One way or another, the language question in postwar Ukraine will inevitably arise—whether it is enshrined in a peace agreement or not. And it will arise regardless of Russia. All the more so because equating “Russian-speaking” with “pro-Russian” is wrong. No one, after all, thinks to call English-speaking Irish people a “nation of Britophiles.”
Let Us Return to Bulgakov
If the current dominant concept remains in place, he will, of course, fall under the ban. The White Guard is steeped in the Russian-cultural atmosphere of Kyiv at the beginning of the last century. And in this concept, no trace of such an atmosphere should remain. It is hostile, it must be cursed and forgotten—as if it had never existed. That is why Dovzhenko can still be at least partly incorporated, while Bulgakov almost cannot.
And not only him. The same questions will inevitably arise over Russian-language writers from Odesa. In time, perhaps, they may arise over Gogol as well—although for now he is barely touched.

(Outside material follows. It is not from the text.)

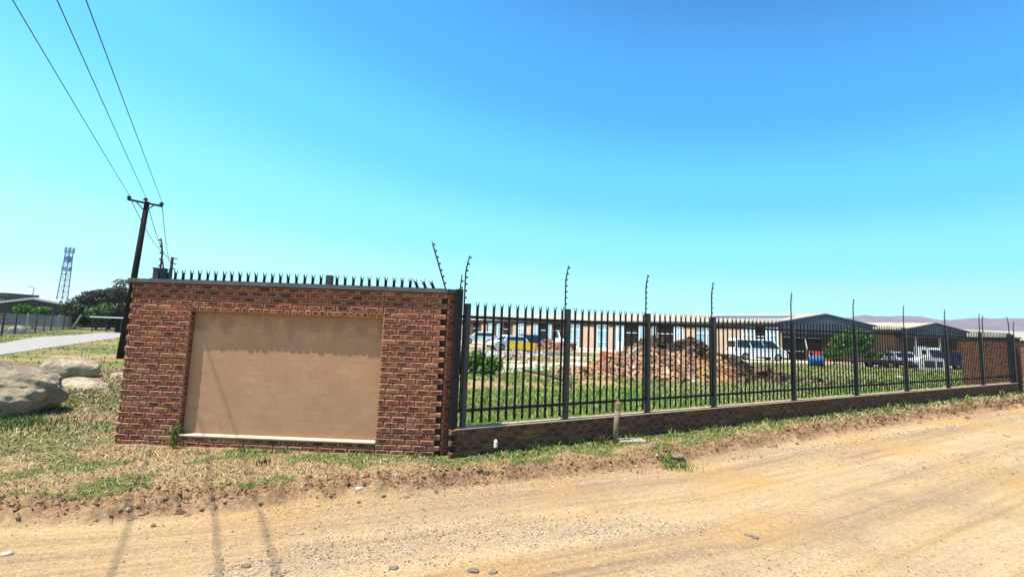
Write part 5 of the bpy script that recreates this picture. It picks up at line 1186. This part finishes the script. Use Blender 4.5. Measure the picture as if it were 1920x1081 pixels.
# ---- vehicles
def car(name, label, cat, px, py, kind='hatch', paint='white', heading=0., group='cars parked in front of the workshop', scale=1., wheels=True, zoff=0, P=None):
    q = Gz(px, py) if P is None else np.array(P, float); t_ = empty(name, (q[0], q[1], float(base_z(q[0], q[1]))+zoff), heading); tag(t_, label, cat, group)
    S = dict(hatch=(4.1, 1.72, [(-2.05, .35), (-2.05, .80), (-1.9, .95), (1.0, .98), (1.85, .82), (2.05, .62), (2.05, .30)], [(-1.98, .92), (-1.62, 1.42), (-1.3, 1.5), (.2, 1.5), (.45, 1.46), (1.15, .95)], 1.25),
             suv=(4.5, 1.85, [(-2.25, .42), (-2.25, .98), (-2.15, 1.08), (1.1, 1.10), (2.0, .98), (2.25, .75), (2.25, .40)], [(-2.2, 1.04), (-1.95, 1.66), (-1.7, 1.75), (.2, 1.75), (.45, 1.7), (1.2, 1.07)], 1.4),
             sedan=(4.5, 1.75, [(-2.25, .38), (-2.25, .85), (-2.1, .98), (1.1, .95), (2.05, .78), (2.25, .58), (2.25, .32)], [(-1.65, .95), (-1.0, 1.38), (-.75, 1.44), (.2, 1.44), (.4, 1.4), (1.2, .93)], 1.35),
             pickup=(5.1, 1.8, [(-2.55, .5), (-2.55, 1.05), (-.62, 1.05), (-.6, 1.04), (1.35, 1.04), (2.35, .95), (2.55, .7), (2.55, .45)], [(-.72, 1.0), (-.62, 1.66), (-.4, 1.73), (.45, 1.73), (.65, 1.68), (1.4, 1.01)], 1.6),
             van=(5.3, 1.95, [(-2.65, .42), (-2.65, 1.15), (-2.6, 1.2), (1.7, 1.2), (2.45, 1.0), (2.65, .75), (2.65, .40)], [(-2.62, 1.16), (-2.56, 1.95), (-2.35, 2.12), (1.0, 2.12), (1.25, 2.06), (2.15, 1.12)], 1.65))[kind]
    L_, W_, low, cab, wx = S; hw = W_/2
    def tap(V):
        V = V.copy(); V[:, 1] *= 1-.05*np.clip(np.abs(V[:, 0])/(L_/2)-.55, 0, 1)*2; return V
    b = MB(); b.prism(low, -hw, hw, tap); b.build('body', M[paint], t_, bevel=.07)
    zb = cab[0][1]; zt_ = max(c_[1] for c_ in cab)
    def tap2(V):
        V = V.copy(); k = np.clip((V[:, 2]-zb)/(zt_-zb), 0, 1); V[:, 1] = np.sign(V[:, 1])*(hw-.06-.14*k); return V
    b = MB(); b.prism(cab, -hw, hw, tap2); b.build('cabin', M[paint], t_, bevel=.05)
    def yk(z): return hw-.06-.14*np.clip((z-zb)/(zt_-zb), 0, 1)+.008
    cx0, cx1 = cab[1][0], cab[-2][0]; fr = cab[-1][0]
    zl, zh_ = zb+.06, zt_-.13
    xr0 = np.interp(zl, [cab[0][1], cab[1][1]], [cab[0][0], cab[1][0]])+.14; xr1 = np.interp(zh_, [cab[0][1], cab[1][1]], [cab[0][0], cab[1][0]])+.14
    xf0 = np.interp(zl, [cab[-1][1], cab[-2][1]], [cab[-1][0], cab[-2][0]])-.12; xf1 = np.interp(zh_, [cab[-1][1], cab[-2][1]], [cab[-1][0], cab[-2][0]])-.12
    nwin = {'van': 3, 'pickup': 1}.get(kind, 2)
    for sd in (-1, 1):
        for k in range(nwin):
            a0_, a1_ = k/nwin+.012, (k+1)/nwin-.012
            xb0, xb1 = xr0+(xf0-xr0)*a0_, xr0+(xf0-xr0)*a1_; xt0, xt1 = xr1+(xf1-xr1)*a0_, xr1+(xf1-xr1)*a1_
            b = MB(); b.add([(xb0, sd*yk(zl), zl), (xb1, sd*yk(zl), zl), (xt1, sd*yk(zh_), zh_), (xt0, sd*yk(zh_), zh_), (xb0, sd*(yk(zl)+.006), zl), (xb1, sd*(yk(zl)+.006), zl), (xt1, sd*(yk(zh_)+.006), zh_), (xt0, sd*(yk(zh_)+.006), zh_)],
                            [(4, 5, 6, 7), (0, 1, 5, 4), (1, 2, 6, 5), (2, 3, 7, 6), (3, 0, 4, 7)]); b.build('side_window', M['glass'], t_)
    def slant(nm, pA_, pB_, off):
        (xa_, za_), (xb_, zb_) = pA_, pB_; b = MB(); t0, t1 = .12, .9; x0, z0 = xa_+(xb_-xa_)*t0+off, za_+(zb_-za_)*t0; x1, z1 = xa_+(xb_-xa_)*t1+off, za_+(zb_-za_)*t1
        b.add([(x0, -yk(z0)+.1, z0+.012), (x0, yk(z0)-.1, z0+.012), (x1, yk(z1)-.1, z1+.012), (x1, -yk(z1)+.1, z1+.012)], [(0, 1, 2, 3)]); b.build(nm, M['glass'], t_)
    slant('windscreen', cab[-1], cab[-2], .02); slant('rear_window', cab[0], cab[1], -.02)
    rw = .33 if kind in ('hatch', 'sedan') else .37
    for sx_ in (-1, 1):
        for sy_ in (-1, 1):
            b = MB(); cyl = [(wx*sx_, sy_*(hw-.2), rw), (wx*sx_, sy_*(hw-.18), rw), (wx*sx_, sy_*(hw+.005), rw), (wx*sx_, sy_*(hw+.02), rw)]; b.tube(cyl, [rw*.9, rw, rw, rw*.88], 18); wo = b.build('wheel', M['tyre'], t_)
            b = MB(); b.tube([(wx*sx_, sy_*(hw+.018), rw), (wx*sx_, sy_*(hw+.028), rw)], [rw*.6, rw*.55], 12); b.build('rim', M['rim'], wo)
    zlmp = low[-2][1]+.02
    for sy_ in (-1, 1):
        b = MB(); b.box(L_/2-.1, L_/2+.012, sy_*(hw-.33)-.16, sy_*(hw-.33)+.16, zlmp-.02, zlmp+.12); b.build('headlight', M['headlight'], t_, bevel=.02)
        b = MB(); zz = low[1][1]; b.box(-L_/2-.012, -L_/2+.1, sy_*(hw-.14)-.1, sy_*(hw-.14)+.1, zz-.22, zz+.02); b.build('tail_light', M['redlight'], t_, bevel=.015)
    b = MB(); b.box(L_/2-.05, L_/2+.05, -hw+.08, hw-.08, .3, .48); b.build('bumper', M['darksteel'], t_, bevel=.03); b = MB(); b.box(-L_/2-.05, -L_/2+.05, -hw+.08, hw-.08, .34, .52); b.build('bumper', M['darksteel'], t_, bevel=.03)
    for sy_ in (-1, 1):
        b = MB(); b.box(cab[-1][0]-.32, cab[-1][0]-.2, sy_*(hw-.02), sy_*(hw+.16), zb+.06, zb+.2) if sy_ > 0 else b.box(cab[-1][0]-.32, cab[-1][0]-.2, -hw-.16, -hw+.02, zb+.06, zb+.2); b.build('mirror', M[paint], t_)
    if scale != 1: t_.scale = (scale,)*3
    return t_
car('parked_car', 'white sport utility car parked leftmost, seen right beside the corner post', 'car', 898, 644, 'suv', 'white', .15+math.pi)
car('parked_car', 'silver blue sedan parked between the white utility car and the dark hatchback', 'car', 948, 646, 'sedan', 'silver', .2)
car('parked_car', 'white low hatchback half hidden behind the yellow board', 'car', 952, 656, 'hatch', 'white', .6+math.pi)
car('parked_car', 'dark navy hatchback parked behind the yellow board', 'car', 1000, 654, 'hatch', 'navy', .15, scale=1.05)
q = Gz(1046, 648)
car('delivery_van', 'small white boxy van front behind the pinkish brick pile', 'van', 1048, 649, 'van', 'white', -1.2)
car('parked_car', 'white pickup truck with a red tail light behind the dark brown rubble', 'pickup truck', 1108, 651, 'pickup', 'white', 2.6)
car('parked_car', 'silver hatchback just right of the white pickup truck', 'car', 1132, 650, 'hatch', 'silver', -1.0, zoff=0)
car('parked_car', 'white hatchback parked immediately left of the rubble heap', 'car', 1158, 655, 'hatch', 'white', .25)
car('parked_car', 'dark car almost hidden behind the left crest of the rubble heap', 'car', 1196, 648, 'sedan', 'navy', .2)
car('minibus', 'white minibus with dark side windows emerging behind the rubble heap', 'minibus', 1408, 684, 'van', 'white', .02, group='vehicles by the gable', scale=.94, P=(23.6, 43.2, 0))
car('parked_car', 'silver blue car parked left of the white truck cab', 'car', 1692, 690, 'hatch', 'silver', -2.0, group='vehicles by the gable', scale=.9)
# white truck
def truck(label, px, py, paint, heading, sc2=1., stripe=None):
    q = Gz(px, py); t_ = empty('truck', (q[0], q[1], ZG), heading); tag(t_, label, 'truck', 'trucks standing in the yard')
    b = MB(); b.prism([(1.1, .6), (2.9, .6), (2.95, 1.3), (2.7, 2.35), (2.45, 2.5), (1.1, 2.5)], -1.05, 1.05); b.build('cab', M[paint], t_, bevel=.07)
    b = MB(); b.prism([(2.93, 1.45), (2.99, 1.42), (2.80, 2.22), (2.75, 2.22)], -.9, .9); b.build('windscreen', M['glass'], t_)
    for s_ in (-1, 1):
        b = MB(); b.box(1.7, 2.5, s_*1.055-.008, s_*1.055+.008, 1.45, 2.15); b.build('side_window', M['glass'], t_)
        b = MB(); b.box(2.9, 3.0, s_*.75-.16, s_*.75+.16, .75, .95); b.build('headlight', M['headlight'], t_)
        for x_ in (1.9, -1.6):
            b = MB(); b.tube([(x_, s_*.8, .45), (x_, s_*1.08, .45)], .45, 16); wo = b.build('wheel', M['tyre'], t_); b = MB(); b.tube([(x_, s_*1.081, .45), (x_, s_*1.1, .45)], .22, 12); b.build('rim', M['rim'], wo)
    b = MB(); b.box(-2.9, 1.0, -.4, .4, .55, .75); b.build('chassis', M['darksteel'], t_)
    b = MB(); b.box(-2.9, .95, -1.1, 1.1, .78, 2.75 if paint != 'navy' else 2.4); b.build('load_box', M[paint], t_, bevel=.04)
    b = MB(); b.box(2.88, 3.02, -1.0, 1.0, .5, .72); b.build('bumper', M['darksteel'], t_)
    if stripe: b = MB(); b.box(1.05, 3.02, -1.09, 1.09, 2.5, 2.62); b.build('stripe', M[stripe], t_)
    t_.scale = (sc2,)*3; return t_
truck('white box truck parked in front of the second shed gable', 1722, 679, 'white', -1.5, .72)
truck('dark blue truck with an orange band above its cab beside the brick wall', 1794, 692, 'navy', -1.75, .62, 'orange_box')
# white camper shell in the grass
q = Gz(1735, 693); Yq = q[1]
cs = empty('canopy_shell', (q[0], q[1], ZG), -.1); tag(cs, 'small white pickup canopy shell with a dark window set down in the grass', 'canopy')
b = MB(); b.prism([(-1., 0), (1., 0), (.95, .75), (.7, .98), (-.7, 1.0), (-.9, .85)], -.75, .75); b.build('shell', M['white'], cs, bevel=.05)
b = MB(); b.box(-.62, .2, -.765, -.755, .25, .78); b.build('window', M['glass'], cs); b = MB(); b.box(.32, .75, -.765, -.755, .3, .75); b.build('window', M['glass'], cs)
# scrap frame / trailer
q = Gz(1655, 690); tr_ = empty('trailer', (q[0], q[1], ZG), .1); tag(tr_, 'dark steel scrap trailer frame standing low among the weeds', 'trailer')
b = MB()
for y_ in (-.8, .8): b.tube([(-2.4, y_, .55), (1.9, y_, .6), (3.0, 0, .5)], .05, 6); b.tube([(-2.4, y_, 1.15), (-.2, y_, 1.75), (1.9, y_, 1.1)], .04, 6)
for x_ in (-2.4, -1.3, -.2, .9, 1.9): b.tube([(x_, -.8, .55), (x_, .8, .55)], .04, 6); b.tube([(x_, -.8, .55), (x_, -.8, 1.15+.5*max(0, 1-abs(x_+.2)/2.2))], .035, 6)
b.build('frame', M['darksteel'], tr_)
for y_ in (-.9, .9):
    b = MB(); b.tube([(-.3, y_-.1, .35), (-.3, y_+.1, .35)], .35, 14); wo = b.build('wheel', M['tyre'], tr_); b = MB(); b.tube([(-.3, y_-.11, .35), (-.3, y_+.11, .35)], .17, 10); b.build('rim', M['rim'], wo)
b = MB(); b.box(-2.3, 1.8, -.72, .72, .62, .72); b.build('deck', M['rust'], tr_)
q = Gz(1662, 690); small = [(1651, 689, .35, .5, 'white', 'white sack of scrap leaning under the trailer frame', 'sack'), (1632, 683, .5, .3, 'rust', 'rusty engine block on the ground left of the trailer', 'engine block')]
for px, py, w_, h_, mt, lb, ct in small:
    q = Gz(px, py); rk = rock(ct.replace(' ', '_'), (q[0], q[1]-.3, ZG+h_*.6), (w_, w_*.7, h_), lb, ((.5, .48, .45), (.75, .72, .68)) if mt == 'white' else ((.1, .05, .03), (.25, .12, .08)), px, 0, ct, 3)
q = Gz(1686, 709); rock('stone', (q[0], q[1], .25), (.22, .15, .14), 'white lump lying in the grass below the silver blue car', ((.6, .58, .55), (.8, .78, .74)), 77, 0, 'stone', 3)

# ------------------------------------------------------------------ air
b = MB(); b.box(-1490, 2480, -110, 2590, -60, 330)
N = NT('haze_air'); N.t.nodes.remove(N.b); pvn = N.n('VolumePrincipled'); pvn.inputs['Color'].default_value = (.78, .84, 1, 1); pvn.inputs['Density'].default_value = .00013; pvn.inputs['Anisotropy'].default_value = .2
N.l(pvn.outputs[0], N.t.nodes['Material Output'].inputs['Volume']); o = b.build('haze', N.m); o['kind'] = 'stuff'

But if another concept of the state prevails—one that can contain all of Ukraine, all periods of its history and all Ukrainians in all their diversity, whatever language they speak—then Bulgakov will move from the ranks of “Ukrainophobes” into the ranks of famous Kyivites of whom one can be proud.
And as for Bulgakov’s criticism of Petliura, many people criticized Petliura. Hrushevsky did. Vynnychenko did. And the celebrated military commander of the Ukrainian People’s Republic, Petro Bolbochan, was hardly likely to have spoken warmly of Petliura when he was being led to execution on the orders of a field court controlled by Petliura. Yet Bolbochan’s name has not been taken away from the 3rd Spartan Brigade of the National Guard, which is now fighting at the front.